> **The exercise**:
All lines featuring the string "extends" are to be listed.

* Begin Source material *

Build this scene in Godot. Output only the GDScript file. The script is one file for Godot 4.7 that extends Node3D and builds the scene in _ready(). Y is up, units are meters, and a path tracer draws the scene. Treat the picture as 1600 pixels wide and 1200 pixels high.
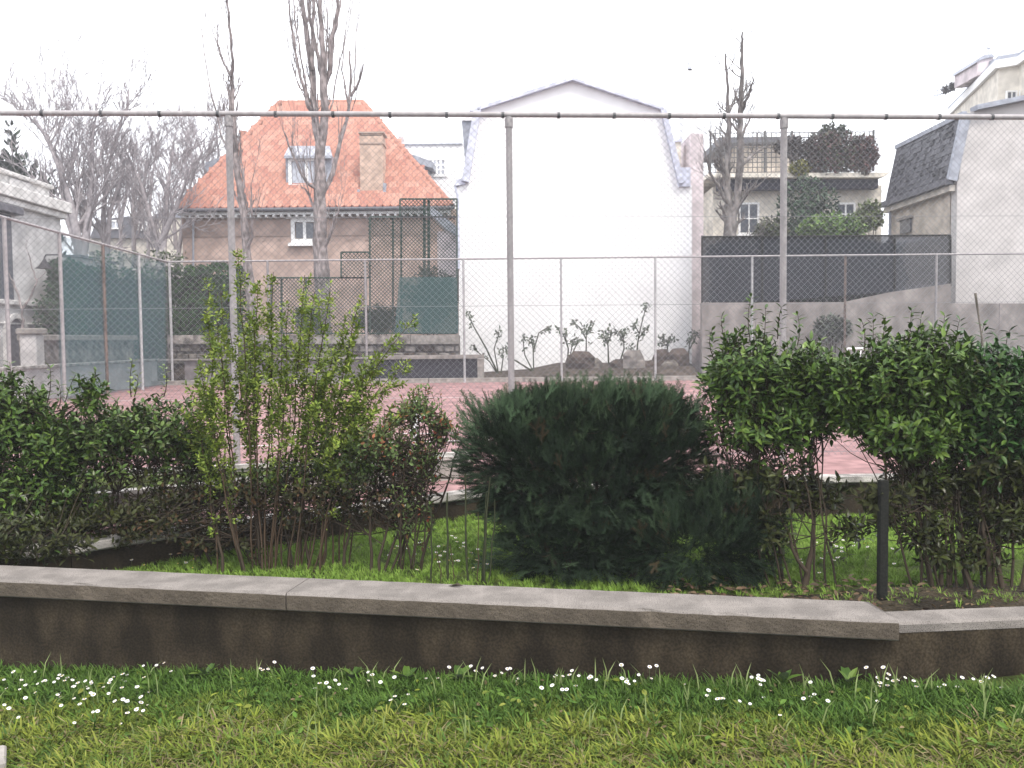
extends Node3D

# ------------------------------------------------------------------ constants
const F := 1400.0                 # focal length in pixels of a 1600 x 1200 picture
const EYE := Vector3(0, 1.36, 0)  # the tennis court is y = 0
var view := Basis()
var UP := Vector3.UP
var M := {}
var tex := {}
var leafmesh := {}


class MB:
	var v := PackedVector3Array()
	var n := PackedVector3Array()

	func tri(a: Vector3, b: Vector3, c: Vector3) -> void:
		var m := (a - c).cross(a - b).normalized()
		v.push_back(a); v.push_back(b); v.push_back(c)
		n.push_back(m); n.push_back(m); n.push_back(m)

	func quad(a: Vector3, b: Vector3, c: Vector3, d: Vector3, out := Vector3.ZERO) -> void:
		if out != Vector3.ZERO and (a - c).cross(a - b).dot(out) < 0.0:
			tri(a, d, c); tri(a, c, b)
		else:
			tri(a, b, c); tri(a, c, d)

	func loft(loops: Array, caps := true) -> void:
		for i in loops.size() - 1:
			var p: Array = loops[i]
			var q: Array = loops[i + 1]
			var mid := Vector3.ZERO
			for k in p.size():
				mid += p[k] + q[k]
			mid /= 2.0 * p.size()
			for k in p.size():
				var j := (k + 1) % p.size()
				quad(p[k], p[j], q[j], q[k], (p[k] + q[j]) / 2.0 - mid)
		if caps:
			var a: Array = loops[0]
			var z: Array = loops[-1]
			fan(a, a[0] - z[0])
			fan(z, z[0] - a[0])

	func fan(a: Array, out: Vector3) -> void:
		# any planar outline, convex or not
		var ax: Vector3 = Vector3.ZERO
		for k in a.size():
			ax += a[k].cross(a[(k + 1) % a.size()])
		ax = ax.normalized()
		var x: Vector3 = (a[1] - a[0]).normalized()
		var y := ax.cross(x)
		var flat := PackedVector2Array()
		for p in a:
			flat.push_back(Vector2((p - a[0]).dot(x), (p - a[0]).dot(y)))
		var t := Geometry2D.triangulate_polygon(flat)
		for i in range(0, t.size(), 3):
			var p: Vector3 = a[t[i]]
			var q: Vector3 = a[t[i + 1]]
			var r: Vector3 = a[t[i + 2]]
			if (p - r).cross(p - q).dot(out) < 0.0:
				tri(p, r, q)
			else:
				tri(p, q, r)

	func box(c: Vector3, s: Vector3, b := Basis()) -> void:
		var h := s / 2.0
		var lo := []
		var hi := []
		for k in [[-1, -1], [1, -1], [1, 1], [-1, 1]]:
			lo.append(c + b * Vector3(k[0] * h.x, -h.y, k[1] * h.z))
			hi.append(c + b * Vector3(k[0] * h.x, h.y, k[1] * h.z))
		loft([lo, hi])

	func bbox(c: Vector3, s: Vector3, e: float, b := Basis()) -> void:
		# a box with bevelled edges
		var h := s / 2.0
		var loops := []
		for w in [[-h.y, e], [-h.y + e, 0.0], [h.y - e, 0.0], [h.y, e]]:
			var l := []
			var i: float = w[1]
			for k in [[-1, -1, 1, 0], [1, -1, -1, 0], [1, -1, 0, 1], [1, 1, 0, -1], [1, 1, -1, 0], [-1, 1, 1, 0], [-1, 1, 0, -1], [-1, -1, 0, 1]]:
				l.append(c + b * Vector3(k[0] * (h.x - i) + k[2] * e, w[0], k[1] * (h.z - i) + k[3] * e))
			loops.append(l)
		loft(loops)

	func bar(a: Vector3, b: Vector3, w: float, t: float, side := Vector3.UP) -> void:
		# a straight bar of w (towards side) by t
		var d := (b - a).normalized()
		var s := (side - d * side.dot(d)).normalized() * w / 2.0
		var u := d.cross(s).normalized() * t / 2.0
		loft([[a - s - u, a + s - u, a + s + u, a - s + u], [b - s - u, b + s - u, b + s + u, b - s + u]])

	func tube(p: Array, r: Array, sides := 6, caps := false) -> void:
		var ring := []
		var nor := []
		var side := Vector3.ZERO
		for i in p.size():
			var a: Vector3 = p[maxi(i - 1, 0)]
			var b: Vector3 = p[mini(i + 1, p.size() - 1)]
			var d := (b - a).normalized()
			if side == Vector3.ZERO:
				side = d.cross(Vector3(0.31, 0.2, 0.93)).normalized()
			side = (side - d * side.dot(d)).normalized()
			var u := d.cross(side)
			var l := []
			var m := []
			for k in sides:
				var t := TAU * k / sides
				var o := side * cos(t) + u * sin(t)
				m.append(o)
				l.append(p[i] + o * r[i])
			ring.append(l)
			nor.append(m)
		for i in p.size() - 1:
			for k in sides:
				var j := (k + 1) % sides
				var a: Vector3 = ring[i][k]
				var b: Vector3 = ring[i][j]
				var c: Vector3 = ring[i + 1][j]
				var d: Vector3 = ring[i + 1][k]
				var flip: bool = (a - c).cross(a - b).dot(nor[i][k] + nor[i][j]) < 0.0
				if flip:
					v.append_array([a, d, c, a, c, b])
					n.append_array([nor[i][k], nor[i + 1][k], nor[i + 1][j], nor[i][k], nor[i + 1][j], nor[i][j]])
				else:
					v.append_array([a, b, c, a, c, d])
					n.append_array([nor[i][k], nor[i][j], nor[i + 1][j], nor[i][k], nor[i + 1][j], nor[i + 1][k]])
		if caps:
			fan(ring[0], p[0] - p[1])
			fan(ring[-1], p[-1] - p[-2])

	func wire(a: Vector3, b: Vector3, r: float) -> void:
		tube([a, b], [r, r], 3)

	func mesh(into: ArrayMesh = null) -> ArrayMesh:
		var am := into if into else ArrayMesh.new()
		if v.is_empty():
			return am
		var arr := []
		arr.resize(Mesh.ARRAY_MAX)
		arr[Mesh.ARRAY_VERTEX] = v
		arr[Mesh.ARRAY_NORMAL] = n
		am.add_surface_from_arrays(Mesh.PRIMITIVE_TRIANGLES, arr)
		return am


# ------------------------------------------------------------------ pixels to points (true depth in metres)
func ray(px: float, py: float) -> Vector3:
	return view * Vector3((px - 800.0) / F, (600.0 - py) / F, -1.0)

func at(px: float, py: float, deep: float) -> Vector3:
	var r := ray(px, py)
	return EYE + r * (deep / -r.z)

func gnd(px: float, py: float, h: float) -> Vector3:
	var r := ray(px, py)
	return EYE + r * ((h - EYE.y) / r.y)


# ------------------------------------------------------------------ naming
func tag(o: Node, label := "", category := "", group := "", kind := "") -> void:
	if label: o.set_meta("label", label)
	if category: o.set_meta("category", category)
	if group: o.set_meta("group", group)
	if kind: o.set_meta("kind", kind)

func numbered(called: String, parent: Node) -> String:
	if not parent.has_node(called):
		return called
	if not parent.has_meta("_n_" + called):
		parent.set_meta("_n_" + called, 0)
	var i: int = parent.get_meta("_n_" + called) + 1
	parent.set_meta("_n_" + called, i)
	return "%s_%03d" % [called, i]

func obj(called: String, mesh, m: Material, parent: Node = self, kind := "") -> MeshInstance3D:
	var o := MeshInstance3D.new()
	o.name = numbered(called, parent)
	o.mesh = mesh.mesh() if mesh is MB else mesh
	if m:
		o.material_override = m
	parent.add_child(o, true)
	if kind: o.set_meta("kind", kind)
	return o

func thing(called: String, label: String, category: String, where := Vector3.ZERO, group := "") -> Node3D:
	var o := Node3D.new()
	o.name = numbered(called, self)
	add_child(o, true)
	o.position = where
	tag(o, label, category, group)
	return o

func struct(called: String, mesh, m: Material, parent: Node = self) -> MeshInstance3D:
	var o := obj(called, mesh, m, parent)
	if parent == self:
		o.set_meta("kind", "structure")
	return o

func many(called: String, mesh: Mesh, m: Material, xf: Array, col: Array, parent: Node = self, kind := "stuff") -> MultiMeshInstance3D:
	var mm := MultiMesh.new()
	mm.transform_format = MultiMesh.TRANSFORM_3D
	mm.use_colors = col.size() > 0
	mm.mesh = mesh
	mm.instance_count = xf.size()
	for i in xf.size():
		mm.set_instance_transform(i, xf[i])
		if col.size():
			mm.set_instance_color(i, col[i])
	var o := MultiMeshInstance3D.new()
	o.name = numbered(called, parent)
	o.multimesh = mm
	if m: o.material_override = m
	parent.add_child(o, true)
	if kind: o.set_meta("kind", kind)
	return o


# ------------------------------------------------------------------ materials
func noise_tex(called: String, freq: float, octaves: int, lo: float, hi: float, a := 0.25, b := 0.75, size := 512, kind := FastNoiseLite.TYPE_SIMPLEX_SMOOTH) -> void:
	var f := FastNoiseLite.new()
	f.noise_type = kind
	f.seed = hash(called) % 10000
	f.frequency = freq
	f.fractal_octaves = octaves
	var t := NoiseTexture2D.new()
	t.width = size
	t.height = size
	t.seamless = true
	t.noise = f
	var g := Gradient.new()
	g.offsets = PackedFloat32Array([a, b])
	g.colors = PackedColorArray([Color(lo, lo, lo), Color(hi, hi, hi)])
	t.color_ramp = g
	tex[called] = t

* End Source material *

> **Answer for the task**:
Build this scene in Godot. Output only the GDScript file. The script is one file for Godot 4.7 that extends Node3D and builds the scene in _ready(). Y is up, units are meters, and a path tracer draws the scene. Treat the picture as 1600 pixels wide and 1200 pixels high.
extends Node3D